Panel Paper: Virtual Course-Taking and Credit-Recovery in Florida

Saturday, November 4, 2017
Columbian (Hyatt Regency Chicago)

*Names in bold indicate Presenter

Daniel Berger1, Cassandra Hart2, Brian Jacob1 and Susanna Loeb3, (1)University of Michigan, (2)University of California, Davis, (3)Stanford University


The use of virtual courses has been rapidly expanding in the K-12 sector over the last several decades. One reason for the burgeoning popularity of these courses is that they offer students the possibility of allowing atypical course progression; for instance, they allow students to remediate courses to catch up with their peers on their own schedule. Survey research suggests that the desire to facilitate off-time course progressions are a factor that motivates administrators to offer them (Picciano et al., 2012). Popular media reports suggest that these considerations may be impacting summer school offerings: For instance, a 2012 National Public Radio story[1]reported that many districts in Florida have substantially scaled back summer school offerings, instead encouraging students to enroll in online courses to remediate courses failed during the school-year.

However, little is known about how student course progression differs following online remedial courses compared to face-to-face alternatives. We exploit variation in face-to-face summer offerings to explore whether virtual or face-to-face alternatives better promote student academic outcomes for 9th and 10thgrade students in Florida. Specifically, we use an instrumental variables strategy that exploits variation over time in whether a school offers a particular course in a face-to-face summer school session to predict the likelihood that students who fail the course during the academic year take online (rather than face-to-face) remedial courses. Florida is an ideal setting for this study in that it 1)hosts the largest K-12 virtual schooling sector in the country (Watson, 2015), 2)offers highly detailed data that allow us to observe virtual enrollment at the course level, and 3)offers variation over time in the extensiveness of summer course offerings.

Our primary outcomes of interest will focus on course progression.
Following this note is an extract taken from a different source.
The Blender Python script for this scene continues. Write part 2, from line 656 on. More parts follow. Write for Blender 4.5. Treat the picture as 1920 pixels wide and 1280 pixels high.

Specifically, we look at whether online remediation affects both the likelihood that students are observed in a future, follow-on course, as well as performance in that follow-on course. For instance, for English I, English II is examined as the logical follow-on course. Focusing on next-course enrollment and performance avoids the concern that contemporaneous course performance outcomes (such as remedial course grade) may be subject to different standards in online versus face-to-face institutions. As a final outcome, we additionally explore whether students who take online courses are differentially likely to persist in school (i.e., to continue to appear in our data as of the year they would be expected to enter 12thgrade).

These results will have important implications for districts as they consider how heavily to rely on virtual courses to meet the remediation needs of students.